Task brief: Write out all lines holding the word "matb".

○ ○ ○

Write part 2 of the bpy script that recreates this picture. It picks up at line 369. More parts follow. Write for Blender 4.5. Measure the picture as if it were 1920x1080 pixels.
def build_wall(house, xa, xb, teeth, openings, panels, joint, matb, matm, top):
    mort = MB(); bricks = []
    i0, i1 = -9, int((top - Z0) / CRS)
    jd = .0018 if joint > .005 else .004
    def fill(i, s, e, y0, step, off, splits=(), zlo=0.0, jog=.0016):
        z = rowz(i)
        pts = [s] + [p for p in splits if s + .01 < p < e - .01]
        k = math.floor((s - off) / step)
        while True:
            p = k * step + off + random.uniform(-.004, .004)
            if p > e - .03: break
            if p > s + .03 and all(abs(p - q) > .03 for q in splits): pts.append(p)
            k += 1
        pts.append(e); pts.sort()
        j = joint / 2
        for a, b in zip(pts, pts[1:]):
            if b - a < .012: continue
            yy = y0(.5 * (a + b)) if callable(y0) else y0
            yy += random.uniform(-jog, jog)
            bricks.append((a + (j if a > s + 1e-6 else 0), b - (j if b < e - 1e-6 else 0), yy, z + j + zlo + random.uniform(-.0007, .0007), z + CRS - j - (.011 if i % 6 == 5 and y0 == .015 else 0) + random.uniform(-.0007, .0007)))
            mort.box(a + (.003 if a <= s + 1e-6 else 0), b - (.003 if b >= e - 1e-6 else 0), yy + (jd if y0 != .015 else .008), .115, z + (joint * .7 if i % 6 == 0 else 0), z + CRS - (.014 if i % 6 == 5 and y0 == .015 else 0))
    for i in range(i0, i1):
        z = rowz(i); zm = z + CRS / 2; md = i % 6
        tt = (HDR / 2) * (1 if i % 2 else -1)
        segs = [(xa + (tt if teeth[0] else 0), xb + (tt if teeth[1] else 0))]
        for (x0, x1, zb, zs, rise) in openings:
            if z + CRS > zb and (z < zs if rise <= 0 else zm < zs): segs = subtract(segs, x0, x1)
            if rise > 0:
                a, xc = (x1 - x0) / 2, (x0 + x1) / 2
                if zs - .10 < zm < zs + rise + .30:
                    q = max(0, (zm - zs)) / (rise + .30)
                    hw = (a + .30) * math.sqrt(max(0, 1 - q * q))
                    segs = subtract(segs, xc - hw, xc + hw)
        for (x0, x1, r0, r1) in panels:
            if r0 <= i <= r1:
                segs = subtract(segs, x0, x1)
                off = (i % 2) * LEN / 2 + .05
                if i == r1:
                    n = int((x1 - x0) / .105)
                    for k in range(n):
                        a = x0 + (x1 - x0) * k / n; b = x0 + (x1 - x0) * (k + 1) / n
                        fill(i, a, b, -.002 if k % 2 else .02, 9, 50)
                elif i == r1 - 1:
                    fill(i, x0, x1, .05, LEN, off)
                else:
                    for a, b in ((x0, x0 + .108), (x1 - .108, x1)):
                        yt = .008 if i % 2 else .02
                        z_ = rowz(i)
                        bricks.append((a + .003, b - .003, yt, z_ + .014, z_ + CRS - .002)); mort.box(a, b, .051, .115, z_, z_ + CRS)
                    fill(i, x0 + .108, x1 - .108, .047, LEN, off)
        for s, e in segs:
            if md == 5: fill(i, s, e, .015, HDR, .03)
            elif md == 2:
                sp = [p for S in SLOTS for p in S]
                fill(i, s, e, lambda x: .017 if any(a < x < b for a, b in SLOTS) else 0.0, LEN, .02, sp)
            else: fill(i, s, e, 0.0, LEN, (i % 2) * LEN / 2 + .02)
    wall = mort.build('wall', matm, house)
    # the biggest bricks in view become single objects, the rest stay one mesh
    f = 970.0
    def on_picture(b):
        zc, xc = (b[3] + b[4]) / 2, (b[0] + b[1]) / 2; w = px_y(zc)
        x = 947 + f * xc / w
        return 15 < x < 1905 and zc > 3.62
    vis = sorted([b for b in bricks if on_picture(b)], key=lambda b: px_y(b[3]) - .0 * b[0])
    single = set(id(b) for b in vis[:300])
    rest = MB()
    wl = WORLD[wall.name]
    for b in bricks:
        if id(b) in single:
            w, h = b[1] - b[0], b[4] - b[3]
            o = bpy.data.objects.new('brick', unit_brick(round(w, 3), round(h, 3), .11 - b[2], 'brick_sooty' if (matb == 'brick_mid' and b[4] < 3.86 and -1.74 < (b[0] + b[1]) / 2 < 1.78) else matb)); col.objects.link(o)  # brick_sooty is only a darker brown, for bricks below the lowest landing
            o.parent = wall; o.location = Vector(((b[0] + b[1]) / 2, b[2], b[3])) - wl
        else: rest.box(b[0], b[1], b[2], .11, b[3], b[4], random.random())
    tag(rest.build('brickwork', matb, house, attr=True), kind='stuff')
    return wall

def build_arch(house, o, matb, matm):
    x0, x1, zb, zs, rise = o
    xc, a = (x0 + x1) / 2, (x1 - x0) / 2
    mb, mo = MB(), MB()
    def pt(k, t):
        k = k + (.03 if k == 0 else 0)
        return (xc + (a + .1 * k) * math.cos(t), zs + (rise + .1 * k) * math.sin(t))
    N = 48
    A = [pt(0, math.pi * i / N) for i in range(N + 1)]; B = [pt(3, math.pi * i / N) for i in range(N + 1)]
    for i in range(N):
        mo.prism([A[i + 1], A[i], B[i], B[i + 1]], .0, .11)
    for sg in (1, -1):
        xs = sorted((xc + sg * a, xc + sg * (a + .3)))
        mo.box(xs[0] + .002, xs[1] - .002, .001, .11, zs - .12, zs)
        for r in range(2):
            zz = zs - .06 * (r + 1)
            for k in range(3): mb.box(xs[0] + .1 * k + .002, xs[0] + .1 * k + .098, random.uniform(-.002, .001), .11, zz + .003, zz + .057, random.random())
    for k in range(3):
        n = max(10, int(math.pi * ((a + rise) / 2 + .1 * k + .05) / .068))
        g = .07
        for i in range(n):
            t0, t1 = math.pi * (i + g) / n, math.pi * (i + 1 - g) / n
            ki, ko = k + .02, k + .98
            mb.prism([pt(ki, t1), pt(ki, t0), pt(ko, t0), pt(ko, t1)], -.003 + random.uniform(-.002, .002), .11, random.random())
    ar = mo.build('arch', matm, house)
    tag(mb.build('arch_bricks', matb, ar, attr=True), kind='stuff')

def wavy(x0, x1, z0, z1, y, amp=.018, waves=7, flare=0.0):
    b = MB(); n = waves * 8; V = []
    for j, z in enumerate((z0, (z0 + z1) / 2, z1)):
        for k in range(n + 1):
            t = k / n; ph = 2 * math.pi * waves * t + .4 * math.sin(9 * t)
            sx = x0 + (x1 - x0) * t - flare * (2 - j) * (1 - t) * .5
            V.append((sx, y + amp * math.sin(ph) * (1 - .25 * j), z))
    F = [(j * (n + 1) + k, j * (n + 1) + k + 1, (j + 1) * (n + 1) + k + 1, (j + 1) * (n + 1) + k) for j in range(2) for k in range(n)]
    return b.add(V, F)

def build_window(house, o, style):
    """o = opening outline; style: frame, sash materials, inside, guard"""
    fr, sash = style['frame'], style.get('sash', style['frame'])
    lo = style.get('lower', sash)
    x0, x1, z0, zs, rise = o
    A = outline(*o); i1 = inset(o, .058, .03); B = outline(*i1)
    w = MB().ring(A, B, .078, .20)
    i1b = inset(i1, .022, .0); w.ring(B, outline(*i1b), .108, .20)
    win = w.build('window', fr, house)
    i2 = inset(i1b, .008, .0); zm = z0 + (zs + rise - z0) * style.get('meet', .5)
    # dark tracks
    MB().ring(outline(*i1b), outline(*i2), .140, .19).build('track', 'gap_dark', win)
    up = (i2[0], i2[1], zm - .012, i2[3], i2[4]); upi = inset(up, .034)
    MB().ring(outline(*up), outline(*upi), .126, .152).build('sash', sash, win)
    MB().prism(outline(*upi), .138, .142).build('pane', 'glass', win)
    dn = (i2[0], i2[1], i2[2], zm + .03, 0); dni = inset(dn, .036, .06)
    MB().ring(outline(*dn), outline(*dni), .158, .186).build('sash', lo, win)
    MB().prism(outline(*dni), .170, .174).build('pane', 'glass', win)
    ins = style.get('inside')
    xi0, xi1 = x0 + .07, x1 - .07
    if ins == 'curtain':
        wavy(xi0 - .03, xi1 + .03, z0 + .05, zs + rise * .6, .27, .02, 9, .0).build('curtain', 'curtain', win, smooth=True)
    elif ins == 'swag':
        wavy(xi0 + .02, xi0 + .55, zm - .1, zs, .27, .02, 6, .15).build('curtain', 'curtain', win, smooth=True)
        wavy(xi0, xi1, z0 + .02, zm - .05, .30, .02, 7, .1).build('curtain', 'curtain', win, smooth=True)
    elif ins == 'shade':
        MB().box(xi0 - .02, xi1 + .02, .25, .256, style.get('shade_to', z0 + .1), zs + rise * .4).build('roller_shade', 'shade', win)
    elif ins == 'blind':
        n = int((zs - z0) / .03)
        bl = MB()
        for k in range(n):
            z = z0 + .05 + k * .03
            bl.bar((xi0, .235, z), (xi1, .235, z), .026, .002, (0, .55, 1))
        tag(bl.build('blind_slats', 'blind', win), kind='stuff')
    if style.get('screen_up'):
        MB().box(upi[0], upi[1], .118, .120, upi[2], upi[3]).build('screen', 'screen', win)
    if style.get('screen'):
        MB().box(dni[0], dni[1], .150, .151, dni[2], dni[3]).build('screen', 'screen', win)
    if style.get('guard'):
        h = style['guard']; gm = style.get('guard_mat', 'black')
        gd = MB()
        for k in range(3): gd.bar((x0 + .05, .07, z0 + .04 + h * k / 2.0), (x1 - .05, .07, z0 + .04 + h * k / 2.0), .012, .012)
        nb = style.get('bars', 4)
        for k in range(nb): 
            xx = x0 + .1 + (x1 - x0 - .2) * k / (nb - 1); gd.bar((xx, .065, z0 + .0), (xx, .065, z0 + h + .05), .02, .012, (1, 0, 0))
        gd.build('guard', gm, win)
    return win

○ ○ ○

Exercise result:
def build_wall(house, xa, xb, teeth, openings, panels, joint, matb, matm, top):
            o = bpy.data.objects.new('brick', unit_brick(round(w, 3), round(h, 3), .11 - b[2], 'brick_sooty' if (matb == 'brick_mid' and b[4] < 3.86 and -1.74 < (b[0] + b[1]) / 2 < 1.78) else matb)); col.objects.link(o)  # brick_sooty is only a darker brown, for bricks below the lowest landing
    tag(rest.build('brickwork', matb, house, attr=True), kind='stuff')
def build_arch(house, o, matb, matm):
    tag(mb.build('arch_bricks', matb, ar, attr=True), kind='stuff')